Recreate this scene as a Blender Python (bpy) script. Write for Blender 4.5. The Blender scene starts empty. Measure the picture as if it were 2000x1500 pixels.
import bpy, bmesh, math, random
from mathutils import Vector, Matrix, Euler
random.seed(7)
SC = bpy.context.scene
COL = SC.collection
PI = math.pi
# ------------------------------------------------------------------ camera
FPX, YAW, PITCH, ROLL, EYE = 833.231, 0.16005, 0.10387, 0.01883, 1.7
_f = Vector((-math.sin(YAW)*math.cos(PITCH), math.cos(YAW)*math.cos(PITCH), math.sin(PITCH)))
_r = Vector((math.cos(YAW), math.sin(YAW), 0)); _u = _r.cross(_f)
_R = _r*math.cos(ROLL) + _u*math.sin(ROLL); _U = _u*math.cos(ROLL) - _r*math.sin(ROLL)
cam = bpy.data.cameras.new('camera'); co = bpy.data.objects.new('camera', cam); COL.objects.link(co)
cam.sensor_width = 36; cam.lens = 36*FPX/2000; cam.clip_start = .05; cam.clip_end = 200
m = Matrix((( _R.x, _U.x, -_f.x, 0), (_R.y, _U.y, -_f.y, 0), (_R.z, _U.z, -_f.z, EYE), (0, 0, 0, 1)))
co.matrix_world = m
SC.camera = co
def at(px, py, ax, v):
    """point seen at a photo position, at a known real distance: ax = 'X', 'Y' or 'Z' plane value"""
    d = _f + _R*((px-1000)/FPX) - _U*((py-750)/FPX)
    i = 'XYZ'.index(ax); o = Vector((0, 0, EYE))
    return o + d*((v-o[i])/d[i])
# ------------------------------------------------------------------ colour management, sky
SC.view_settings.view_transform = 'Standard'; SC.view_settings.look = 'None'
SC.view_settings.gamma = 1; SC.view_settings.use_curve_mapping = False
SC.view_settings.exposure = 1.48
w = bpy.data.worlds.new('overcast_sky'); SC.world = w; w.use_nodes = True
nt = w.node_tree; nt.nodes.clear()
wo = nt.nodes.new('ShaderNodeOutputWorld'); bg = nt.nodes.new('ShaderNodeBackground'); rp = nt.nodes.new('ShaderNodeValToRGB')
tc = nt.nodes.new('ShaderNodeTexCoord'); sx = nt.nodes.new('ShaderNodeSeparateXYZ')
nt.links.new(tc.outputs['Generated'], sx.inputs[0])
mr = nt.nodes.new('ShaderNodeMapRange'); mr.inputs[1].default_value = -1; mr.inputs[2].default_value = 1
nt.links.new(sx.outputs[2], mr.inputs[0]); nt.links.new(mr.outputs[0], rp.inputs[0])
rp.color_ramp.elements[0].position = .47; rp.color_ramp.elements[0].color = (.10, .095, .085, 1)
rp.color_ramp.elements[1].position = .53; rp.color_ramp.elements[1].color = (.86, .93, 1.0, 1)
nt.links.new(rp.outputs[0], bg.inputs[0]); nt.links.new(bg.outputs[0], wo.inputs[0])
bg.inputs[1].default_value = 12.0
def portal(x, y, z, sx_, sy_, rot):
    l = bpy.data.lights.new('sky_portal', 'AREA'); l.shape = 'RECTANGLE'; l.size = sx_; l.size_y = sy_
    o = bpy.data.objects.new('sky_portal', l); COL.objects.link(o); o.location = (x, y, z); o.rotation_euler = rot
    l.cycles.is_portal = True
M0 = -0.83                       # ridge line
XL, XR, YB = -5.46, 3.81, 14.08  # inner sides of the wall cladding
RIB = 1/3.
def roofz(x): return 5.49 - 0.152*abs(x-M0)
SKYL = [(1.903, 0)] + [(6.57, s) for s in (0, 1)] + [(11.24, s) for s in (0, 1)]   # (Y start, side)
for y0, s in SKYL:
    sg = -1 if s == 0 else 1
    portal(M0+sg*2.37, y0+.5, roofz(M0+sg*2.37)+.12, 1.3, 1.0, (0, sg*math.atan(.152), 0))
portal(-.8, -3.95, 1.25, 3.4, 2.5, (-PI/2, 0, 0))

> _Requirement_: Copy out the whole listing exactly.

> _Written response_:
Recreate this scene as a Blender Python (bpy) script. Write for Blender 4.5. The Blender scene starts empty. Measure the picture as if it were 2000x1500 pixels.
import bpy, bmesh, math, random
from mathutils import Vector, Matrix, Euler
random.seed(7)
SC = bpy.context.scene
COL = SC.collection
PI = math.pi
# ------------------------------------------------------------------ camera
FPX, YAW, PITCH, ROLL, EYE = 833.231, 0.16005, 0.10387, 0.01883, 1.7
_f = Vector((-math.sin(YAW)*math.cos(PITCH), math.cos(YAW)*math.cos(PITCH), math.sin(PITCH)))
_r = Vector((math.cos(YAW), math.sin(YAW), 0)); _u = _r.cross(_f)
_R = _r*math.cos(ROLL) + _u*math.sin(ROLL); _U = _u*math.cos(ROLL) - _r*math.sin(ROLL)
cam = bpy.data.cameras.new('camera'); co = bpy.data.objects.new('camera', cam); COL.objects.link(co)
cam.sensor_width = 36; cam.lens = 36*FPX/2000; cam.clip_start = .05; cam.clip_end = 200
m = Matrix((( _R.x, _U.x, -_f.x, 0), (_R.y, _U.y, -_f.y, 0), (_R.z, _U.z, -_f.z, EYE), (0, 0, 0, 1)))
co.matrix_world = m
SC.camera = co
def at(px, py, ax, v):
    """point seen at a photo position, at a known real distance: ax = 'X', 'Y' or 'Z' plane value"""
    d = _f + _R*((px-1000)/FPX) - _U*((py-750)/FPX)
    i = 'XYZ'.index(ax); o = Vector((0, 0, EYE))
    return o + d*((v-o[i])/d[i])
# ------------------------------------------------------------------ colour management, sky
SC.view_settings.view_transform = 'Standard'; SC.view_settings.look = 'None'
SC.view_settings.gamma = 1; SC.view_settings.use_curve_mapping = False
SC.view_settings.exposure = 1.48
w = bpy.data.worlds.new('overcast_sky'); SC.world = w; w.use_nodes = True
nt = w.node_tree; nt.nodes.clear()
wo = nt.nodes.new('ShaderNodeOutputWorld'); bg = nt.nodes.new('ShaderNodeBackground'); rp = nt.nodes.new('ShaderNodeValToRGB')
tc = nt.nodes.new('ShaderNodeTexCoord'); sx = nt.nodes.new('ShaderNodeSeparateXYZ')
nt.links.new(tc.outputs['Generated'], sx.inputs[0])
mr = nt.nodes.new('ShaderNodeMapRange'); mr.inputs[1].default_value = -1; mr.inputs[2].default_value = 1
nt.links.new(sx.outputs[2], mr.inputs[0]); nt.links.new(mr.outputs[0], rp.inputs[0])
rp.color_ramp.elements[0].position = .47; rp.color_ramp.elements[0].color = (.10, .095, .085, 1)
rp.color_ramp.elements[1].position = .53; rp.color_ramp.elements[1].color = (.86, .93, 1.0, 1)
nt.links.new(rp.outputs[0], bg.inputs[0]); nt.links.new(bg.outputs[0], wo.inputs[0])
bg.inputs[1].default_value = 12.0
def portal(x, y, z, sx_, sy_, rot):
    l = bpy.data.lights.new('sky_portal', 'AREA'); l.shape = 'RECTANGLE'; l.size = sx_; l.size_y = sy_
    o = bpy.data.objects.new('sky_portal', l); COL.objects.link(o); o.location = (x, y, z); o.rotation_euler = rot
    l.cycles.is_portal = True
M0 = -0.83                       # ridge line
XL, XR, YB = -5.46, 3.81, 14.08  # inner sides of the wall cladding
RIB = 1/3.
def roofz(x): return 5.49 - 0.152*abs(x-M0)
SKYL = [(1.903, 0)] + [(6.57, s) for s in (0, 1)] + [(11.24, s) for s in (0, 1)]   # (Y start, side)
for y0, s in SKYL:
    sg = -1 if s == 0 else 1
    portal(M0+sg*2.37, y0+.5, roofz(M0+sg*2.37)+.12, 1.3, 1.0, (0, sg*math.atan(.152), 0))
portal(-.8, -3.95, 1.25, 3.4, 2.5, (-PI/2, 0, 0))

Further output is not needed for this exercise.